In an interview with the BBC’s Amol Rajan, recorded before the case began, Morgan - who edited the Daily Mirror from 1995 to 2004 - repeated his denials of any knowledge of phone hacking, saying: “I’ve never hacked a phone, I’ve never told anyone to hack a phone,” but it was impossible to be sure that no journalist had written a story based on an intercepted voicemail.
Prince Harry claimed Davy decided “a royal life was not for her” because of illegal snooping by MGN journalists.
The Duke, who dated the Zimbabwean on and off for six years, said in court papers that her decision to end their relationship was “incredibly upsetting” for him at the time.
He said he suffered “huge bouts of depression and paranoia” because he felt “he could not trust anybody”. Davy called time on their relationship in 2010.
A written summary of the Duke’s claim alleges MGN journalists pursued him and Davy wherever they went, which “placed a huge amount of unnecessary stress and strain” on their relationship.
The Duke alleges MGN’s journalists were only able to find out the couple’s whereabouts by illegally accessing information about their travel arrangements.
The Duke’s legal team claim suspicious calls were made to mobile phones belonging to Davy and also the Princess of Wales, as well as Frances Shand Kydd, Princess Diana’s mother.

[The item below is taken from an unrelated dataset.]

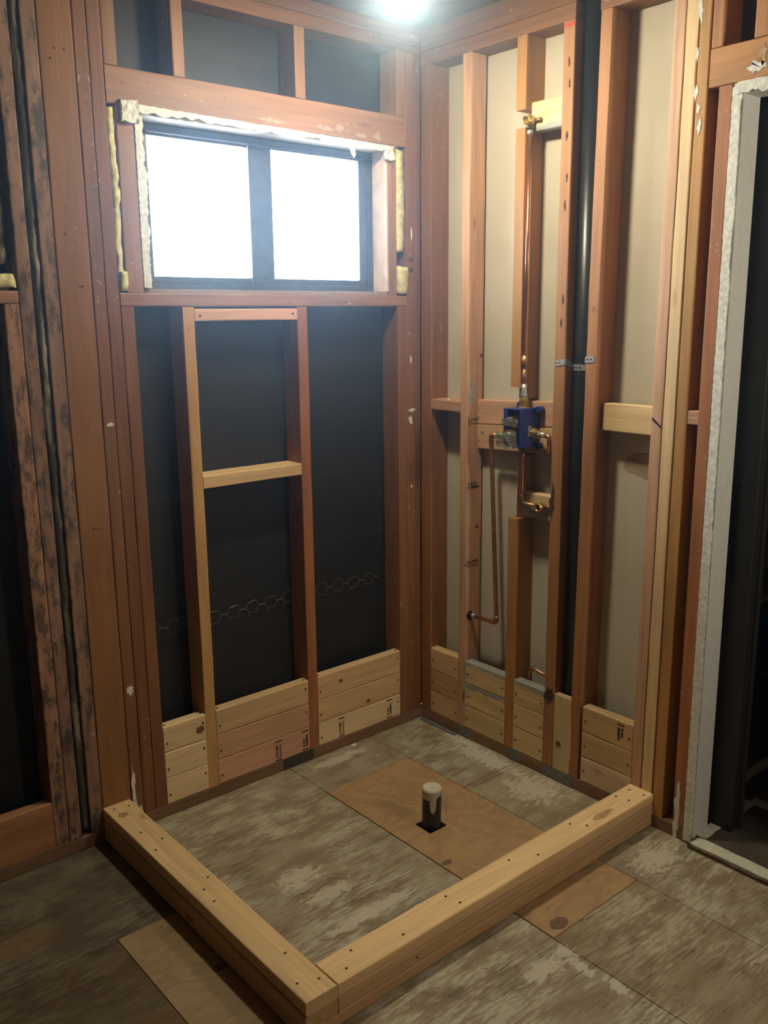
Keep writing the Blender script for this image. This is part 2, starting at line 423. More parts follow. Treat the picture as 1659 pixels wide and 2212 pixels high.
def ragged(p0, p1, wdir, tdir, wlo, whi, th, n=30, seed=1, base=0.0):
    """torn strip running p0->p1; one straight edge, one broken edge"""
    rd = random.Random(seed); bm = bmesh.new(); p0 = Vector(p0); p1 = Vector(p1); wd = Vector(wdir); td = Vector(tdir)
    rings = []; Ln = (p1-p0).length
    for i in range(n+1):
        p = p0.lerp(p1, i/n); q = Ln*i/n
        f = 0.5 + 0.45*noise.noise((q*9.0, seed, 0)) + 0.30*noise.noise((q*34.0, seed, 5)) + 0.10*rd.uniform(-1, 1)
        w_ = wlo + (whi-wlo)*max(0.0, min(1.0, f))
        b = base + rd.uniform(0, 0.002); t1 = th*rd.uniform(0.6, 1.2); t2 = th*rd.uniform(0.4, 1.0)
        rings.append([bm.verts.new(q) for q in (p+wd*b, p+wd*w_, p+wd*(w_-0.002)+td*t2, p+wd*(w_*0.5)+td*t1, p+wd*b+td*t1)])
    for a, c in zip(rings, rings[1:]):
        for k in range(5): bm.faces.new((a[k], a[(k+1)%5], c[(k+1)%5], c[k]))
    bm.faces.new(rings[0][::-1]); bm.faces.new(rings[-1]); return bm
def prism(poly, z0, z1):
    bm = bmesh.new()
    lo = [bm.verts.new((x, y, z0)) for x, y in poly]; hi = [bm.verts.new((x, y, z1)) for x, y in poly]
    n = len(poly)
    bm.faces.new(lo[::-1]); bm.faces.new(hi)
    for i in range(n): bm.faces.new((lo[i], lo[(i+1)%n], hi[(i+1)%n], hi[i]))
    return bm
def patch(origin, s, t, pts, th=0.0008):
    """thin shape lying on a surface: pts in (s,t) metres"""
    o = Vector(origin); s = Vector(s); t = Vector(t); nrm = s.cross(t).normalized()
    bm = bmesh.new()
    a = [bm.verts.new(o + s*x + t*y) for x, y in pts]; b = [bm.verts.new(o + s*x + t*y + nrm*th) for x, y in pts]
    n = len(pts); bm.faces.new(a[::-1]); bm.faces.new(b)
    for i in range(n): bm.faces.new((a[i], a[(i+1)%n], b[(i+1)%n], b[i]))
    return bm
def blob(n, rx, ry, j=0.3, seed=0):
    rd = random.Random(seed)
    return [(math.cos(2*math.pi*k/n)*rx*(1+rd.uniform(-j, j)), math.sin(2*math.pi*k/n)*ry*(1+rd.uniform(-j, j))) for k in range(n)]
NAILME = {}
def nail(parent, p, nrm, mat=None, r=0.0042):
    mat = mat or M_NAIL
    key = (mat.name, round(r, 4))
    if key not in NAILME:
        bm = bmesh.new(); bmesh.ops.create_cone(bm, cap_ends=True, segments=10, radius1=r, radius2=r*0.75, depth=0.0022)
        me = bpy.data.meshes.new('nail_head'); bm.to_mesh(me); bm.free(); me.materials.append(mat); NAILME[key] = me
    M = Matrix.Translation(p) @ Vector(nrm).to_track_quat('Z', 'Y').to_matrix().to_4x4()
    return link('nail_head', NAILME[key], parent, M)
def text_bm(bm, s, size, o, sd, td, squeeze=1.0):
    cu = bpy.data.curves.new('t', 'FONT'); cu.body = s; cu.size = size; cu.offset = size*0.02
    ob = bpy.data.objects.new('t', cu); COL.objects.link(ob)
    dg = bpy.context.evaluated_depsgraph_get(); dg.update()
    me = bpy.data.meshes.new_from_object(ob.evaluated_get(dg))
    vs = [bm.verts.new(Vector(o) + Vector(sd)*(v.co.x*squeeze) + Vector(td)*v.co.y) for v in me.vertices]
    for p in me.polygons:
        try: bm.faces.new([vs[i] for i in p.vertices])
        except ValueError: pass
    bpy.data.objects.remove(ob); bpy.data.curves.remove(cu); bpy.data.meshes.remove(me)
def quad(bm, o, sd, td, s0, s1, t0, t1):
    o = Vector(o); sd = Vector(sd); td = Vector(td)
    bm.faces.new([bm.verts.new(o + sd*a + td*b) for a, b in ((s0,t0),(s1,t0),(s1,t1),(s0,t1))])
def stamp(parent, o, sd, td, kind, half=False):
    """lumber grade stamp; s = reading direction, t = up; stamp spans 0..0.075 in s"""
    bm = bmesh.new(); o = Vector(o); sd = Vector(sd); td = Vector(td)
    quad(bm, o, sd, td, 0, 0.0045, -0.014, 0.014)
    if not half: quad(bm, o, sd, td, 0.0705, 0.075, -0.014, 0.014)
    if kind == 'prime':
        tri = [(0.009, 0.002), (0.018, 0.002), (0.0135, 0.011)]
        bm.faces.new([bm.verts.new(o + sd*a + td*b) for a, b in tri])
        text_bm(bm, 'PRIME', 0.0145, o + sd*0.0205 + td*0.002, sd, td, 0.98)
        text_bm(bm, 'STINSON', 0.0112, o + sd*0.0095 - td*0.0115, sd, td, 1.06)
    else:
        ring = [(0.017 + 0.0045*math.cos(a*math.pi/5), 0.0065 + 0.005*math.sin(a*math.pi/5)) for a in range(10)]
        bm.faces.new([bm.verts.new(o + sd*a + td*b) for a, b in ring])
        rd = random.Random(3)
        for k in range(3): quad(bm, o, sd, td, 0.026+k*0.0065, 0.0305+k*0.0065, 0.002, 0.0105)
        for k in range(7): quad(bm, o, sd, td, 0.014+k*0.0062, 0.0192+k*0.0062, -0.0115+rd.uniform(0, .002), -0.001-rd.uniform(0, .0025))
    return obj('grade_stamp', bm, M_INK, parent)

# ------------------------------------------------------------------ room shell
ZC = 2.540
struct(obj('ceiling', B(-3.4, 2.5, -3.5, 0.11, ZC, ZC+0.05), plain('ceiling_boards', (0.13, 0.075, 0.045), 0.8, 0.25, 5)))
# left wall sheathing with the window hole
WX0, WX1, WZ0, WZ1 = -1.032, -0.152, 1.660, 2.128
bm = bmesh.new()
for a in ((-3.4, WX0, 0, 2.54), (WX1, 0.10, 0, 2.54), (WX0, WX1, 0, WZ0), (WX0, WX1, WZ1, 2.54)):
    box(bm, a[0], a[1], 0.0905, 0.112, a[2], a[3])
wall_left = struct(obj('wall_left', bm, M_PAPER))
wall_right = struct(obj('wall_right', B(0.0885, 0.101, -1.135, 0.0905, -0.02, 2.54), M_DRY))
struct(obj('wall_far', B(-3.42, -3.4, -3.5, 0.11, -0.02, 2.54), M_ROOMWALL))
struct(obj('wall_behind', B(-3.4, 2.5, -3.52, -3.5, -0.02, 2.54), M_ROOMWALL))
bm = B(0.0, 0.105, -3.5, -1.97, -0.02, 2.54)
struct(obj('wall_beyond_door', bm, M_ROOMWALL))
# neighbouring room
bm = B(2.45, 2.5, -3.5, 0.11, -0.02, 2.54); box(bm, 0.112, 2.45, 0.06, 0.11, -0.02, 2.54)
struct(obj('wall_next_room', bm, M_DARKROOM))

# floor: dark joist space below, sheets of subfloor on it
floor = struct(obj('floor', B(-3.4, 0.112, -3.5, 0.112, -0.06, -0.0195), M_SOIL))
def panel(poly, tint):
    return obj('subfloor_panel', prism(poly, -0.019, 0.0), M_FLOOR, floor, None, tint)
def rect(x0, x1, y0, y1): return [(x0, y0), (x1, y0), (x1, y1), (x0, y1)]
g = 0.0012
panel(rect(-3.4, -1.4965, -3.5, -0.4535), (0.32, 0.26, 0.19))
panel(rect(-3.4, -1.286, -0.4515, 0.09), (0.37, 0.345, 0.30))
panel([(-1.2848, -0.4515), (-1.261, -0.4515), (-1.261, -3.5), (-0.6432, -3.5), (-0.6432, 0.09), (-1.2848, 0.09)], (1.06, 1.05, 1.02))
panel(rect(-0.6408, -0.2705, -0.2155, 0.09), (0.95, 0.93, 0.90))
panel(rect(-0.6408, -0.2705, -3.5, -1.1945), (0.98, 0.92, 0.84))
panel(rect(-0.2685, 0.10, -0.229, 0.09), (0.95, 0.95, 0.93))
panel(rect(-0.2685, 0.10, -0.5005, -0.231), (1, 1, 1))
panel(rect(-0.2685, 0.10, -0.5245, -0.5025), (0.95, 0.92, 0.88))
panel(rect(-0.2685, 0.10, -3.5, -0.5265), (1.0, 0.96, 0.90))
# patches let into the floor
HX0, HX1, HY0, HY1 = -0.550, -0.477, -0.634, -0.564
bm = bmesh.new(); px0, px1, py0, py1 = -0.6395, -0.2715, -1.1925, -0.2175
for a in ((px0, HX0, py0, py1), (HX1, px1, py0, py1), (HX0, HX1, py0, HY0), (HX0, HX1, HY1, py1)):
    box(bm, a[0], a[1], a[2], a[3], -0.018, 0.0004)
tag(obj('plywood_patch', bm, M_PLY, None, None, (0.37, 0.235, 0.115)),
    'smooth brown plywood patch let into the floor around the black drain stub', 'plywood patch')
tag(obj('plywood_patch', B(-1.494, -1.2625, -3.5, -0.4525, -0.018, 0.0004), M_PLY, None, None, (0.31, 0.215, 0.11)),
    'pale plywood strip let into the floor along the outside of the left curb', 'plywood patch')

# ------------------------------------------------------------------ left wall framing
D = 0.0878    # stud depth
STUDS = 'old red fir wall studs'
ZT = 2.452
def lstud(x0, x1, z0, z1, label, mat=M_OLD, col=C_RED, name='framing_stud', cat='stud', group=None, y1=D, tilt=None):
    return lumber(name, label, cat, (x0, x1, 0.0, y1, z0, z1), 'z', mat, col, group, tilt)
lumber('bottom_plate', 'dirty brown bottom plate under the left wall studs', 'plate', (-3.39, -0.001, 0.0, D, 0.0002, 0.0418), 'x', M_OLD, (0.20, 0.115, 0.062))
lumber('top_plate', 'lower board of the doubled top plate above the window wall', 'plate', (-3.39, -0.001, 0.0, D, 2.453, 2.494), 'x', M_OLD, C_DEEP)
lumber('top_plate', 'upper board of the doubled top plate above the window wall', 'plate', (-3.39, -0.001, 0.0, D, 2.495, 2.536), 'x', M_OLD, C_DEEP)
lstud(-1.4785, -1.4372, 0.042, 1.6165, 'short stained stud under the far left sill, its side facing the black paper', M_MOLD, (0.36, 0.19, 0.11), 'jack_stud')
lumber('window_sill', 'far left sill under a clump of yellow insulation', 'sill', (-3.39, -1.4375, 0.0, D, 1.617, 1.651), 'x', M_OLD, (0.36, 0.18, 0.10))
lumber('blocking_board', 'wide board standing on the bottom plate in the far left bay', 'blocking', (-3.39, -1.4795, 0.0, 0.04, 0.042, 0.187), 'x', M_OLD, (0.40, 0.20, 0.09))
lstud(-1.4362, -1.3990, 0.042, ZT, 'dark mould stained stud left of the stained insulation gap', M_MOLD, (0.30, 0.17, 0.11))
lstud(-1.3700, -1.3295, 0.042, ZT, 'dark mould stained stud right of the stained insulation gap', M_MOLD, (0.27, 0.155, 0.10))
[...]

The Duke lists 313 “highly suspicious” calls made to friends, family and associates between 2003 and 2011.
Seven of the calls were made to phones belonging to Davy between 2007 and 2009, one was made to Shand Kydd’s phone in 2003, two were made to the Princess of Wales’s phone in 2004 and 2010, and 22 were made to Jamie Lowther-Pinkerton, his then private secretary, between 2003 and 2005.

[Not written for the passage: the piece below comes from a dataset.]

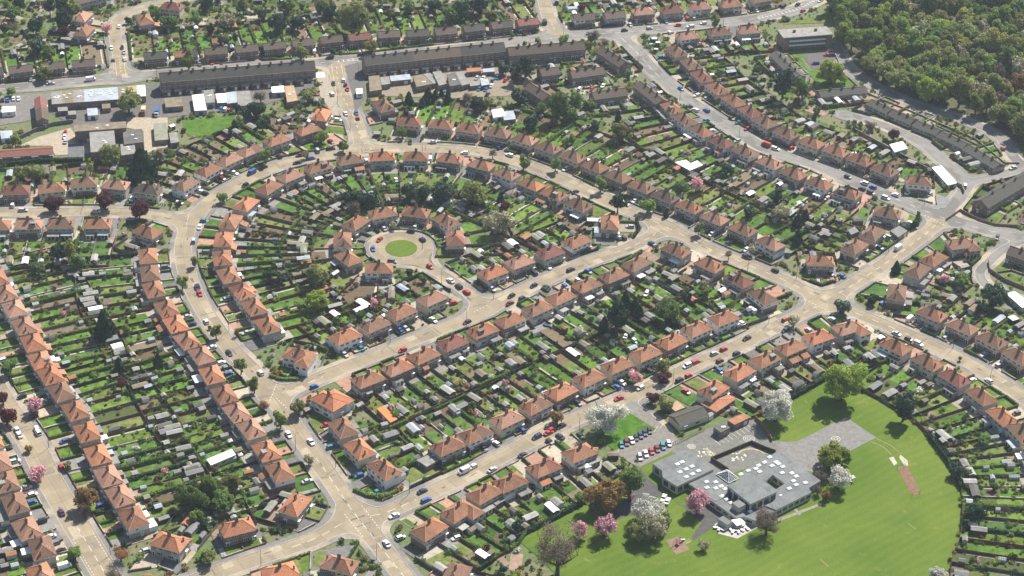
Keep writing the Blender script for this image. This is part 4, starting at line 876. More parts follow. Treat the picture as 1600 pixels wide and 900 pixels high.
BL = [([(257,154),(283,152),(286,166),(259,168)],3,'brown',STOCK,'mossy brown flat workshop behind the long terrace'),([(300,149),(318,147),(323,172),(304,173)],3.2,'white',WALL['grey'],'bright white roofed workshop beside the arched grey shed'),
 ([(318,142),(333,140),(336,160),(321,161)],3.4,'grey',WALL['grey'],'arched grey shed beside the bright white workshop'),([(337,147),(352.5,146),(354.5,160),(340,161)],3,'white',BRICK,'small white roofed garage before the parked cars'),
 ([(353,145),(369.5,143),(371.5,160),(355,162)],3,'light',BRICK,'pale grey roofed garage between white and stained roofs'),([(370,143),(390,142),(394,164),(372,166)],3.2,'grey',WALL['pebble'],'stained grey garage at the end of the workshop line'),
 ([(240,194),(260,192),(263,218),(242,220)],3,'green',STOCK,'mossy green grey shed beside the works yard'),([(264,208),(276,207),(280,222),(267,224)],3,'grey',STOCK,'small grey shed by the works yard lawn'),([(116,196),(196,190),(197,200),(117,206)],7,'brown',BRICK,'long brown strip roof of the works'),
 ([(140,206.5),(178,203.5),(181,236),(142,238)],6.2,'grey',BRICK,'big pale grey flat roofed works with blind brick side'),([(192,204.5),(222,201.5),(224,222),(194,226)],5,'dark',BRICK,'dark flat roofed works wing beside the yard'),([(188,226),(210,223),(212,240),(190,243)],4.2,'grey',BRICK,'lower grey works wing behind the cedar'),
 ([(90,168),(105,167),(106,173),(91,174)],2.8,'grey',STOCK,'small store behind the end grey shop'),([(136,170),(152,169),(153,180),(137,181)],2.8,'light',WALL['white'],'pale roofed store behind the middle shops'),([(159,163),(172,162),(173,169),(160,170)],2.6,'brown',STOCK,'brown store behind the last pale blue shop'),
 ([(106,174),(118,173),(119,179),(107,180)],2.6,'grey',STOCK,'grey lean store behind the third shop'),([(0,205),(19,204),(20,215),(2,217)],3,'light',WALL['white'],'white walled shed at the picture edge by the curved wall'),([(3,167),(24,166),(24,174),(3,176)],3,'white',WALL['white'],'white canopy roof by the car lot at the picture edge'),
 ([(424,136),(443,134),(445.5,144),(425,145)],3,'white',WALL['grey'],'white flat roof behind the terrace end'),([(444,135),(459,134),(465,157),(449,160)],3.5,'tan',STOCK,'tan roofed annexe behind the terrace end'),([(475,132),(490,131),(491,138),(476,140)],2.8,'dark',STOCK,'dark lean to beside the terrace end wall'),
 ([(556,139),(566,138),(567,146),(557,147)],2.8,'white',WALL['white'],'little white kiosk beside the road between the terraces'),([(576,120),(592.5,118),(596.5,140),(578,143)],3.2,'brown',BRICK,'first stained workshop of the service yard'),([(594,121),(607.5,119.5),(610,131),(596,133)],3,'grey',STOCK,'second cluttered workshop of the service yard'),
 ([(609,119),(640,116),(642,124),(611,127)],3,'light',BRICK,'wide pale roofed workshop of the service yard'),([(645,119),(660,116.5),(676,131),(651,136)],3.6,'brown',STOCK,'brown roofed workshop mid service yard'),([(661,116),(673,114.5),(681,130),(677,131)],3.2,'grey',STOCK,'narrow grey workshop mid service yard'),
 ([(676,113),(689,111),(698,131),(686,134)],3.2,'grey',STOCK,'sloping grey workshop mid service yard'),([(698,117.5),(711,113),(720,132),(703,135)],3.6,'dark',STOCK,'dark roofed workshop with two skylights'),([(712,114),(723,113),(733,131),(721.5,134)],3.2,'grey',STOCK,'last grey workshop of the service yard row'),
 ([(729,107),(752,105.5),(752,111),(730,113)],2.8,'rust',STOCK,'red roofed store against the yard wall'),([(754,108),(772,106.5),(773,112),(755,113)],2.6,'light',STOCK,'pale roofed store against the yard wall'),([(733,128),(748,126.5),(750,133),(735,135)],2.6,'grey',STOCK,'grey garage among the yard cars'),([(750.5,124.5),(762,123),(765,132),(752.5,134)],2.8,'light',STOCK,'pale garage among the yard cars'),
 ([(768,172),(785,170),(790,181),(771,184)],3,'white',WALL['white'],'white garden building below the yard conifers'),([(784,175),(802,173),(806,186),(788,188)],2.8,'light',STOCK,'pale garden building beside the white one'),
 ([(1456,262),(1471,259.5),(1495,286),(1481,289.5)],3,'white',WALL['grey'],'long white roofed garage block on the service road'),([(1055,254),(1072,250),(1079,255.5),(1089,251),(1098,258),(1078,266.5)],3.2,'white',BRICK,'L-shaped white roofed garden building in the long gardens'),
 ([(1390,226),(1410,221),(1418,232),(1398,238)],3,'white',WALL['grey'],'white roofed garage behind the last woodland side gardens'),([(1572,459),(1586,456),(1612,476),(1597,481)],3,'white',WALL['grey'],'long white roofed garage by the back lane'),([(1545,450),(1570,446),(1578,454),(1553,459)],2.8,'grey',STOCK,'grey garage block by the back lane'),
 ([(1044,633),(1058,626.5),(1070,637),(1055,643)],3,'tan',STOCK,'tan flat shed behind the school drive hedge'),([(1137,657),(1160,647),(1171,653),(1148,664)],3,'rust',BRICK,'red brick garage beside the school yard'),([(652,719.5),(671,710),(688,718),(667,729.5)],2.7,'grey',BRICK,'grey double garage with two white doors on school street'),
 ([(589,639),(600,634.5),(621,655),(610,660.5)],2.6,'orange',STOCK,'long orange roofed shed in the avenue corner gardens'),([(1115,668),(1128,661),(1141,668),(1127,676)],3.4,'dark',STOCK,'dark flat store with white bins in the school yard'),([(1325,360),(1335,354),(1342,362),(1330,367)],2.6,'slate',STOCK,'slate roofed garage on the link road corner'),
 ([(1391,361),(1405,353),(1418,361),(1404,371)],2.8,'slate',BRICK,'dark flat garage beside the link road hedge'),([(323,718),(362,702),(368,711),(330,727)],2.8,'white',WALL['cream'],'long white roofed summerhouse in the avenue gardens'),([(0,0),(0,0),(0,0)],0,'','','')][:-1]
for b in BL: block(*b, vents=2 if b[1] > 3.3 else 0)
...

The vast majority of the calls - 270 in all - were made to Paddy Harverson, the Duke’s then communications secretary, between 2004 and 2011.
Others who were allegedly targeted include the Duke’s friends Guy Pelly and Jamie Murray Wells, and former equerry Mark Dyer.
The court was told Mirror Group made 267 payments to private investigators to find information about Princess Diana, the King, and the Prince and Princess of Wales as part of a £10.7 million ($21.2m) total spend on private investigators between 1995 and 2011.
Documents submitted to the court claim MGN commissioned investigators 114 times in relation to the Duke between 1997 and 2011.
It is alleged that MGN also made eight payments relating to the Prince of Wales between August 12, 1997 - less than three weeks before the death of Princess Diana - and September 2004, and seven payments relating to Diana herself, from May 1996 until September 1999.
Investigators were also paid to look into the King six times between May 2000 and October 2002; the Princess of Wales 12 times between 2002 and 2010; and Shand-Kydd three times in 2001 and 2002.
Another 14 payments were allegedly made for information gathered about the late Caroline Flack, the television presenter who briefly dated the Duke, between 2009 and 2011.
As well as admitting some wrongdoing in the case of the Duke, MGN - now part of Reach plc - also admitted to some wrongdoing in the case of Nikki Sanderson, the former Coronation Street actor.
However, it denies wrongdoing in the cases of Michael Turner, a fellow Coronation Street actor, and Fiona Wightman, ex-wife of the comedian Paul Whitehouse.
The four claim phone hacking, “blagging” and the payment to private investigators for illegally obtained information was “habitual and widespread” across the Daily Mirror, the Sunday Mirror and Sunday People.
The claimants allege that unlawful information gathering started as early as 1991 and went on until at least 2011, and that board members at the company knew about the activity from at least 1999.
Documents submitted to the High Court allege that “senior executives not only failed to take steps to stop these unlawful activities but instead sought to conceal them, and deliberately lied to and misled the public, the Leveson Inquiry and Trinity Mirror’s own shareholders by falsely denying their existence.”